The argument is that members will enjoy 'economies of scale' in the merged funds - their fixed administration costs will be spread across more members, pushing down individual member costs. But the PC has completely overlooked 'dis-economies of scale' of investment which will push down investment returns and outcomes as funds become too large.

Today our superannuation funds ($2.7 trillion) are larger than the economy's GDP (which is approaching $1.8 trillion) and our stock market (which has $1.9 trillion in market capitalisation).

Superannuation assets are growing at a faster rate than both the economy and the equity market. Therefore, the ongoing ability to invest capital in Australian growth assets (equities, property, etc.) will become increasingly difficult.

We are seeing the commencement of the dis-economies problem as large industry funds allocate to private equity, engage in privatisations and move more aggressively into offshore markets (dominated by perversely low yields in fixed income and bond markets).

They will also be competing with other massive pension funds from other countries which are also looking for scarce yields - wherever they are available. We observe that recently Australia's Future Fund ($140 billion) has downgraded its investment return target and now expects about 6.5% per annum. (Since inception in May 2006, the average annual return of the Future Fund has been 7.7%.)

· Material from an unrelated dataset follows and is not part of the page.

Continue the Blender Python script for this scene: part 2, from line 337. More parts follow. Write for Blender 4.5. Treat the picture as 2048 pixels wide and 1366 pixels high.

Our view is this. As large super funds continue to compound at current rates and grow to excessive sizes, there will be one sure result - returns will decline.

The dis-economies of scale are immense, more so when funds grow at well above domestic GDP. Rather than driving mergers of super funds, the PC should be considering caps that limit the size of funds when dis-economies clearly set in.

Rather than amalgamating smaller funds, they should be encouraged to perform better. Indeed, they will eventually have a competitive advantage when dis-economies affect their peers.